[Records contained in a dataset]
_ _ _ _ _

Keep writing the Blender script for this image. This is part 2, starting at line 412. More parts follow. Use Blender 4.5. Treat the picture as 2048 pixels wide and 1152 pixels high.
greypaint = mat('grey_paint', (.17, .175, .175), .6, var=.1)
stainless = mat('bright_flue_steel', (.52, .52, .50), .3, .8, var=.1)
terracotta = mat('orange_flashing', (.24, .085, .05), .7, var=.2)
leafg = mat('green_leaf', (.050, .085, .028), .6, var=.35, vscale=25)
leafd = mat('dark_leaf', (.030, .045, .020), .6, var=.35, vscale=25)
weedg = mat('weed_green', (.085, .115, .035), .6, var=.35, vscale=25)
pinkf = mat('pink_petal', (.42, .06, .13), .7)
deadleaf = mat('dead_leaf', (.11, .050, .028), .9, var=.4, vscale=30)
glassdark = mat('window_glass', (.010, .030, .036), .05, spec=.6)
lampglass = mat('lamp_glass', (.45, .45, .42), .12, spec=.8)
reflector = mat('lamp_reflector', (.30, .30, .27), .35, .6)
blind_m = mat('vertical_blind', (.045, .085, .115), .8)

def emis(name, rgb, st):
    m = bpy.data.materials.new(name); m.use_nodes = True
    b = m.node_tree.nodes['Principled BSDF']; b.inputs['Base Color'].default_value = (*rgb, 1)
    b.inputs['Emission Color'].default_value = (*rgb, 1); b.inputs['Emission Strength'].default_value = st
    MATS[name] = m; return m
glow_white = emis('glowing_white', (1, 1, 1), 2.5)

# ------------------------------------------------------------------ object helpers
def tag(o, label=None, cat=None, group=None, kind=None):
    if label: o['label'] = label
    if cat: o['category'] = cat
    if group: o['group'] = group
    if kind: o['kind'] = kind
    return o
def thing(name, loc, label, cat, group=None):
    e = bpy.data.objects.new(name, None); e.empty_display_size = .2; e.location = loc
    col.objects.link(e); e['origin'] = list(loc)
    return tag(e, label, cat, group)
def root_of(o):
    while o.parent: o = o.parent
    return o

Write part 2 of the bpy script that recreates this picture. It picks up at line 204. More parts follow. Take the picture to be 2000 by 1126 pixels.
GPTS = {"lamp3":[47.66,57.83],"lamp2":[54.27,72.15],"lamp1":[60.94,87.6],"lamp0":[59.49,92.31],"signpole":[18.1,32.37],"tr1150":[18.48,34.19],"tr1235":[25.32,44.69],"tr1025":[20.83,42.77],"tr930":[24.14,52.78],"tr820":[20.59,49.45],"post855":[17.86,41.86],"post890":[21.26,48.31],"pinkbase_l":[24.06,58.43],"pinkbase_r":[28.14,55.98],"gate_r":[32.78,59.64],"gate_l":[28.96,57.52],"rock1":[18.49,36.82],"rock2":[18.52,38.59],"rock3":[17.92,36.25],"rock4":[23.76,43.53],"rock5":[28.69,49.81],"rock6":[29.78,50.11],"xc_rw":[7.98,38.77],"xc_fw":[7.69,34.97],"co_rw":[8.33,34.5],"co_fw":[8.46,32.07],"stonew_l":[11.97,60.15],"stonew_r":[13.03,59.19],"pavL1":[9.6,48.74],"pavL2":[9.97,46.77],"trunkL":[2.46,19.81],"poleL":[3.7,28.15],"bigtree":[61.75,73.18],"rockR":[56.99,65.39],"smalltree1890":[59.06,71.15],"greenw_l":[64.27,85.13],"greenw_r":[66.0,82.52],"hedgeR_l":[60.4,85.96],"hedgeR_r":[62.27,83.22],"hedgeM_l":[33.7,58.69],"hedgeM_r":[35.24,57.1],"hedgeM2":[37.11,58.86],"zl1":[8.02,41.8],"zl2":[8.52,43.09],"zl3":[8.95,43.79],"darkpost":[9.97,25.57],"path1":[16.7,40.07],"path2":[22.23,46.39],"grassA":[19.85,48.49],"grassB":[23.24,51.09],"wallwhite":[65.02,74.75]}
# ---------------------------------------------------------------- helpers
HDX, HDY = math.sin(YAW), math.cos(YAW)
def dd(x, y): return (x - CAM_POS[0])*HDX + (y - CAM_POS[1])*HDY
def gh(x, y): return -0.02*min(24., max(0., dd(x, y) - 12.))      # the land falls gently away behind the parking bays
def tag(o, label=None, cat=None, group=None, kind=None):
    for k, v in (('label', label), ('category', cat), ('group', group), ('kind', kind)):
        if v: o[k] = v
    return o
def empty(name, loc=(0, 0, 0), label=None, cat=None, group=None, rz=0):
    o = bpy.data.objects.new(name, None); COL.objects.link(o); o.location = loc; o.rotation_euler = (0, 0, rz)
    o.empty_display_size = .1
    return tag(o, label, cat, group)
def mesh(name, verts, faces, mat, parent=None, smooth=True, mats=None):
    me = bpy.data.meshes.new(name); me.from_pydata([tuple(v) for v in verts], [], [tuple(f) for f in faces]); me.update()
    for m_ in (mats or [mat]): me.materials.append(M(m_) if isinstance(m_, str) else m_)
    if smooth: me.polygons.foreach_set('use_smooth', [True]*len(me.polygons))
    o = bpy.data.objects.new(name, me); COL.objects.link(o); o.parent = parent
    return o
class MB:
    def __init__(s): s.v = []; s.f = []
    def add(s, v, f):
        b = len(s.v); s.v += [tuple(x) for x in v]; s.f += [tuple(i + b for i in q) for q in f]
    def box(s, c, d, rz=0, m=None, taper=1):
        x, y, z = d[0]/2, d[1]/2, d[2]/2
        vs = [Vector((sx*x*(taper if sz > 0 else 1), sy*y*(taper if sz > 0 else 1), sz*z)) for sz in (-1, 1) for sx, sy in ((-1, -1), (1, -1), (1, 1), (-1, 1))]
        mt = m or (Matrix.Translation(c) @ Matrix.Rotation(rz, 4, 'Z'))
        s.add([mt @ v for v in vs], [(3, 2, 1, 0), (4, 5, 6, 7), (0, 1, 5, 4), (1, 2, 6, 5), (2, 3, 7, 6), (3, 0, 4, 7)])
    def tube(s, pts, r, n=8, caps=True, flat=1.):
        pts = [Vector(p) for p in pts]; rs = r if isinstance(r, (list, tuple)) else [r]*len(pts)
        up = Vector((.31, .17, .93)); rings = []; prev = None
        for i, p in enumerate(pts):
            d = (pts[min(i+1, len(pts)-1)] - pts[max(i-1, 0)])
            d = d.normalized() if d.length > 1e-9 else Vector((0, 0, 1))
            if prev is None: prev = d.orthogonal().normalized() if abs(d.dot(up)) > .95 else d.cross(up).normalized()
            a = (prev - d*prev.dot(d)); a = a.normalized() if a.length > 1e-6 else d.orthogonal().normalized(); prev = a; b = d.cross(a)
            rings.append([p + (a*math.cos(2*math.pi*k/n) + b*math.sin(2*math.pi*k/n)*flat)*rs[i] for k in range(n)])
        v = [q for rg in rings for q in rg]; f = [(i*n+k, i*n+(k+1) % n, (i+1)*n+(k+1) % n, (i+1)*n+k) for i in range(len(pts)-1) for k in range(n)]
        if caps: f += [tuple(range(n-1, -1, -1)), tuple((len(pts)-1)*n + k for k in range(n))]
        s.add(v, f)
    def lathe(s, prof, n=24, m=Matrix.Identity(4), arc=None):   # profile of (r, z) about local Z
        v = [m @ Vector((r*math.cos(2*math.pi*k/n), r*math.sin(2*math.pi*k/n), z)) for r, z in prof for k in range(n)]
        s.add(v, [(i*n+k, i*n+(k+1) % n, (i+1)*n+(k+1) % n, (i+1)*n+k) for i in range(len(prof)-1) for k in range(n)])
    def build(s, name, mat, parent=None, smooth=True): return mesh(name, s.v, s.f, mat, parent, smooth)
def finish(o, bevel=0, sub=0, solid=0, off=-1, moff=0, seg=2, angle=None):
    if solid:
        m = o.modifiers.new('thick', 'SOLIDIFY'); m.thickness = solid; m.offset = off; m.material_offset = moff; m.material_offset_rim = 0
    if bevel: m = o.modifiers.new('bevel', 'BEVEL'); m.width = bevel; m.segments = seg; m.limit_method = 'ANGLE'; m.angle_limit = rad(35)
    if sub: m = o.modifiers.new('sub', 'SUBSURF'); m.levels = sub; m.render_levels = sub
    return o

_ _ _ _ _

Go through the records above and copy every line with the word "follow".

• _Final result_:
Keep writing the Blender script for this image. This is part 2, starting at line 412. More parts follow. Use Blender 4.5. Treat the picture as 2048 pixels wide and 1152 pixels high.
Write part 2 of the bpy script that recreates this picture. It picks up at line 204. More parts follow. Take the picture to be 2000 by 1126 pixels.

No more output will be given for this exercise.